Karachaevo-Cherkessia is a small and remote North Caucasian republic, situated between Adygea and Kabardino-Balkaria. Despite its small population of little more than 470,000 people (2010 est.), the republic is very diverse ethnically (http://www.perepis-2010.ru/results_of_the_census/results-inform.php). According to the 2002 census, the Turkic-speaking Karachays make up 39 percent of the total population; while ethnic Russians plus Ukrainians and Cossacks make up 35 percent; the Circassians or the Cherkes comprise 11 percent of the total; the Abaza, who are related to both the Circassian and the Abkhaz people but still have their own distinct identity, make up seven percent; and another Turkic-speaking people, the Nogai (aka Western Kazakhs) make up three percent of the republic’s population. These proportions have obviously changed since 2002 given that ethnic Russians have been moving out of this republic, as they have been leaving other North Caucasian territories (http://perepis2002.ru/index.html?id=17).

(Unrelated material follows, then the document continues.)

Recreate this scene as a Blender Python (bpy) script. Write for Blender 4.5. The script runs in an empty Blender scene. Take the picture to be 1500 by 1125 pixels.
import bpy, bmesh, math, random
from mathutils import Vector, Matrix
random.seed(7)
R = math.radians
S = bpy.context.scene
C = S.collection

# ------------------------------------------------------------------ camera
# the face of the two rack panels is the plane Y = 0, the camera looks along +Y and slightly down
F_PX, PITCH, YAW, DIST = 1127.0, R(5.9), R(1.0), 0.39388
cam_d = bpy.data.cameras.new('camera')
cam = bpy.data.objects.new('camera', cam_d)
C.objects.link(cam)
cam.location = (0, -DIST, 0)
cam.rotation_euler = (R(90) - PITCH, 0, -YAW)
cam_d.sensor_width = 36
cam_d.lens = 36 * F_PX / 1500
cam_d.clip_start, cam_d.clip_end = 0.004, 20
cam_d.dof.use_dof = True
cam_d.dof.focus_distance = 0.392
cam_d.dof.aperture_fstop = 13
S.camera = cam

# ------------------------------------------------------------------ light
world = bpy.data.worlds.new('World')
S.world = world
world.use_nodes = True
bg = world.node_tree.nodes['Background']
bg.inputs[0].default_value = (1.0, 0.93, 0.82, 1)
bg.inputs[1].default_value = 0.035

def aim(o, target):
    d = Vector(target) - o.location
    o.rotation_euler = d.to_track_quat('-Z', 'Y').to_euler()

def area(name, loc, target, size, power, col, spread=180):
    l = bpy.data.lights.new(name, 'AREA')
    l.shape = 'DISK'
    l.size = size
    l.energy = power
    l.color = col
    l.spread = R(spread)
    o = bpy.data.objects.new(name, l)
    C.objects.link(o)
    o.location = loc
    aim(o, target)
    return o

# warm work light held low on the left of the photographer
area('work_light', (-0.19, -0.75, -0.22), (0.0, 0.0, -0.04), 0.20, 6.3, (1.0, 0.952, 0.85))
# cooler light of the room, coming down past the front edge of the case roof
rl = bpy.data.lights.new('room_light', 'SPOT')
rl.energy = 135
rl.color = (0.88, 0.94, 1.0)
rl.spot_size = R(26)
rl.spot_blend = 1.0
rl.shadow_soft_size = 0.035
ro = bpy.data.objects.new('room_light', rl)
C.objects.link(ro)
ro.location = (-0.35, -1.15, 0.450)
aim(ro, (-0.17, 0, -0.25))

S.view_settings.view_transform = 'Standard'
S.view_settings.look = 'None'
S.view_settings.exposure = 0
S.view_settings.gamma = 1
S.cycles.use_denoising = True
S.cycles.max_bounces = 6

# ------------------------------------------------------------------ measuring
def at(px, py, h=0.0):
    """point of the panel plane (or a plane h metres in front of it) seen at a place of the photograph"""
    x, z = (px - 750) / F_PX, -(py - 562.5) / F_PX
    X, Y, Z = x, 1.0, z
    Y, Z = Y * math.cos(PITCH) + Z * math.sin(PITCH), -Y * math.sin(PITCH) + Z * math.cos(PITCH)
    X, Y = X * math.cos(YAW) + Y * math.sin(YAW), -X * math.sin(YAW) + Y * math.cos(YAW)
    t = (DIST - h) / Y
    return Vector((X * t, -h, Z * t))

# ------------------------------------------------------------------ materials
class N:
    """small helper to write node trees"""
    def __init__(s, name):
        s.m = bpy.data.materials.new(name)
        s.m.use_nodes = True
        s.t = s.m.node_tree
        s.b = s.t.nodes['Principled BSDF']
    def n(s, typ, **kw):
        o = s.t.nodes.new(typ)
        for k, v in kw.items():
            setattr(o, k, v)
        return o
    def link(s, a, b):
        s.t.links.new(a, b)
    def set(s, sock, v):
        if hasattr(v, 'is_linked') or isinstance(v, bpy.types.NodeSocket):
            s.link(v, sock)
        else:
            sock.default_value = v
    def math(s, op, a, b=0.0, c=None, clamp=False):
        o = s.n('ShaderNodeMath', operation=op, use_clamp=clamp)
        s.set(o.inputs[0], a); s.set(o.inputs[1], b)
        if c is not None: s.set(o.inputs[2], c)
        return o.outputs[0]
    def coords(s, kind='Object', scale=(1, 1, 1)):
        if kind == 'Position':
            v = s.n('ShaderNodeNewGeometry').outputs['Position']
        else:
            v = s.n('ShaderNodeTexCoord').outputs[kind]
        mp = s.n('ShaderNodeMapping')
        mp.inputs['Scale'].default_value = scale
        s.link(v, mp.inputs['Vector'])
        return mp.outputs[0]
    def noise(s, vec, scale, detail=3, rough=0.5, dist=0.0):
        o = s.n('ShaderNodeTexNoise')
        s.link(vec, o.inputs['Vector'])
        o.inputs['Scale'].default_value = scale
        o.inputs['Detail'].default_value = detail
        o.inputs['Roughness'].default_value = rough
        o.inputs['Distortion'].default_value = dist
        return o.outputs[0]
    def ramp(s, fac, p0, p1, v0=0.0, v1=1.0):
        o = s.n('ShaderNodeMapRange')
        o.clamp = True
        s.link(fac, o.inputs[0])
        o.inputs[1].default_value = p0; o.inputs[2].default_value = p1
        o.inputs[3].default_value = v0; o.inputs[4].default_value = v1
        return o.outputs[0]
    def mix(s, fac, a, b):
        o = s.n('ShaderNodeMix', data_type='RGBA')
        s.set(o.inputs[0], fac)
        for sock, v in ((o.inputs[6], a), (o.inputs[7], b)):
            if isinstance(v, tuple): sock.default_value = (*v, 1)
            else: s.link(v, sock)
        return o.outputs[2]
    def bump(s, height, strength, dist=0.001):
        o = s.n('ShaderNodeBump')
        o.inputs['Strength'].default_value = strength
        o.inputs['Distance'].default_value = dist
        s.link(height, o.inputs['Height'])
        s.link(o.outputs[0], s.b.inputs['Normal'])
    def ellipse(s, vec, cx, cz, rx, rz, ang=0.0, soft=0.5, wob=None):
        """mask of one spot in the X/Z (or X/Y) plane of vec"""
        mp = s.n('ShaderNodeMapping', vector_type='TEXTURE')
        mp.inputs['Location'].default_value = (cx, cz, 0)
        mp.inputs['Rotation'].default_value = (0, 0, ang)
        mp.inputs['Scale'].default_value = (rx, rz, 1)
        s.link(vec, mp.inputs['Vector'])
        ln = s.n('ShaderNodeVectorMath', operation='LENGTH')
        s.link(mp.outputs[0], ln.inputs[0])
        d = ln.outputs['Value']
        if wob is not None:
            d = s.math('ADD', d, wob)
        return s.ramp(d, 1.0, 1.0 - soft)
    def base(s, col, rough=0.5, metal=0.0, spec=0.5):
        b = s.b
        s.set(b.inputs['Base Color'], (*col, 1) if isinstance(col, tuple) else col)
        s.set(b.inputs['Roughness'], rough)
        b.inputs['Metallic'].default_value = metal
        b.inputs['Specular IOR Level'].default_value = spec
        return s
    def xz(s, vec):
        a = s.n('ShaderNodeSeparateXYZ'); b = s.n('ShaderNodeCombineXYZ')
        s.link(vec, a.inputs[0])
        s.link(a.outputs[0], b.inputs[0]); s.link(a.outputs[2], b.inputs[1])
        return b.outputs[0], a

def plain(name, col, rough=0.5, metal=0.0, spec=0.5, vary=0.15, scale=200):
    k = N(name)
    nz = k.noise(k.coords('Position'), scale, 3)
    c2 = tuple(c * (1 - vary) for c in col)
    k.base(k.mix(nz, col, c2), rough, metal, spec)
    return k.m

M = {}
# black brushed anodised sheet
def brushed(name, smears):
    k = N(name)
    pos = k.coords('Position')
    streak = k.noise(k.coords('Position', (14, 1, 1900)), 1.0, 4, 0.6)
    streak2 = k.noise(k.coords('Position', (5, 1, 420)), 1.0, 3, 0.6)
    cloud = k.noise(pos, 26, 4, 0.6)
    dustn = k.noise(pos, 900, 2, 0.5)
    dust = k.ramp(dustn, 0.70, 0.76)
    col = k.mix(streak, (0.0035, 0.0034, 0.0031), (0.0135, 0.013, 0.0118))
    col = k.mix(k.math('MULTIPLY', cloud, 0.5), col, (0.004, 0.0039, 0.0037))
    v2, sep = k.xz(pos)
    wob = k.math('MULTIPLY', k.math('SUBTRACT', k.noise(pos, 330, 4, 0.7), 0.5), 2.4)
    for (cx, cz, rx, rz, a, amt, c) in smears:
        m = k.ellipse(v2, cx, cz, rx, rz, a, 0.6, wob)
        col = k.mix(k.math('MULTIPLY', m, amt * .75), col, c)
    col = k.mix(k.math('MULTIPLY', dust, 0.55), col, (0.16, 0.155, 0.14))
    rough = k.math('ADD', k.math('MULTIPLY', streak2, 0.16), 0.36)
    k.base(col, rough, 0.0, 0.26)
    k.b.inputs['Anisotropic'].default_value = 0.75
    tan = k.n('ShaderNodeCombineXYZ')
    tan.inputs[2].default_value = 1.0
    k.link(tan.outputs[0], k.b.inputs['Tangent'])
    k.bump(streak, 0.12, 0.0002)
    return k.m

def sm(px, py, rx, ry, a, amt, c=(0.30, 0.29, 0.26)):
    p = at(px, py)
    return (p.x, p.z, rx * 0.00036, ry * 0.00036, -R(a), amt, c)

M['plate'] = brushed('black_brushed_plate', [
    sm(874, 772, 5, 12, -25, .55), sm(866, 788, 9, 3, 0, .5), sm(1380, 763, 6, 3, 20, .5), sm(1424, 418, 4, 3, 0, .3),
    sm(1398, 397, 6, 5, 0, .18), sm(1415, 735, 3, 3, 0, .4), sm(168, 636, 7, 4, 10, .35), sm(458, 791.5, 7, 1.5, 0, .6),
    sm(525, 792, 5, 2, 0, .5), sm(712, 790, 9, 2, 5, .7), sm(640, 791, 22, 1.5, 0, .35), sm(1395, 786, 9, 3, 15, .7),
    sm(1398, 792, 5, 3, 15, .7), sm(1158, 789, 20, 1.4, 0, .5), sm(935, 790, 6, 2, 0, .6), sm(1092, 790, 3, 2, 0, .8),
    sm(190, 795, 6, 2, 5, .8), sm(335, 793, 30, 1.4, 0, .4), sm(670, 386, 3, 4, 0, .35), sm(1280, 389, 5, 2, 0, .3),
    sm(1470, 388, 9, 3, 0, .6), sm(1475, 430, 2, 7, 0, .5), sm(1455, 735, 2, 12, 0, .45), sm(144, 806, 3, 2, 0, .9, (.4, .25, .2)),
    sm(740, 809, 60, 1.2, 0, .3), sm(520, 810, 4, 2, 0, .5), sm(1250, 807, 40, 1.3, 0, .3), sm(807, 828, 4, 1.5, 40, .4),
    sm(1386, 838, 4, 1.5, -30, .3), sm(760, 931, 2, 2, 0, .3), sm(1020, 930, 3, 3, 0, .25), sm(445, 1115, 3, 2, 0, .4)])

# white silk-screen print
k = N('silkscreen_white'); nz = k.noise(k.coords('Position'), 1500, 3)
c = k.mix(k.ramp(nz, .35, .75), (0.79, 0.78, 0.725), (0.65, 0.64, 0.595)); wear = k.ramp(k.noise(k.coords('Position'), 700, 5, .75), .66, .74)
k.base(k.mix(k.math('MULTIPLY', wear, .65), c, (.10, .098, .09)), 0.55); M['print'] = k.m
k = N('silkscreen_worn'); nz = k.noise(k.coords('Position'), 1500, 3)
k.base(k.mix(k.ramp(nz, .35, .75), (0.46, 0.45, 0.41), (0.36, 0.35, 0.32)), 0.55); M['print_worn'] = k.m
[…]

Even though there have been some attacks in Karachaevo-Cherkessia in the past several years, it has remained relatively quiet in comparison to neighboring Kabardino-Balkaria, which is ethnically very similar, although less diverse. There are probably many reasons for the comparative failure of the rebels in Karachaevo-Cherkessia. This republic was part of the Russian-speaking Stavropol region until 1990, when it seceded and formed a separate entity within the Russian Federation. Its long history of being incorporated into a Russian-speaking administrative unit may have had a somewhat “pacifying” impact on the local population. In particular, it may have been more prone to being permeated by the Russian security services, which ensured the quick identification and isolation of radicals. The ethnic Russian population of Karachaevo-Cherkessia is the largest among all North Caucasian republics with the exception of Adygea, where ethnic Russians comprise a majority.

Another possible cause of the relative tranquility and lawfulness of Karachaevo-Cherkessia is that the security services may have acted sparingly in the republic precisely because they did not want to unsettle its substantial ethnic Russian populace. If this premise holds true, it raises difficult questions about who triggered the ongoing violence in other North Caucasian republics, such as Dagestan, Ingushetia and Kabardino-Balkaria, where the ethnic Russian population is small or practically absent.

And the relative peace in Karachaevo-Cherkessia could end despite all of the Russian security services’ precautions. At the start of September 2011, in response to an attack on a police checkpoint in Stavropol region, about 100 Muslims were detained in Karachaevo-Cherkessia. The police interrogated the detainees so vigorously that the Russian Public Chamber issued a special warning about potential massive destabilization in this republic (www.kavkaz-uzel.ru, October 13). The situation in Karachaevo-Cherkessia still appears to be relatively stable, but there is a real possibility it could go down a path of destabilization similar to Kabardino-Balkaria and other republics of the North Caucasus.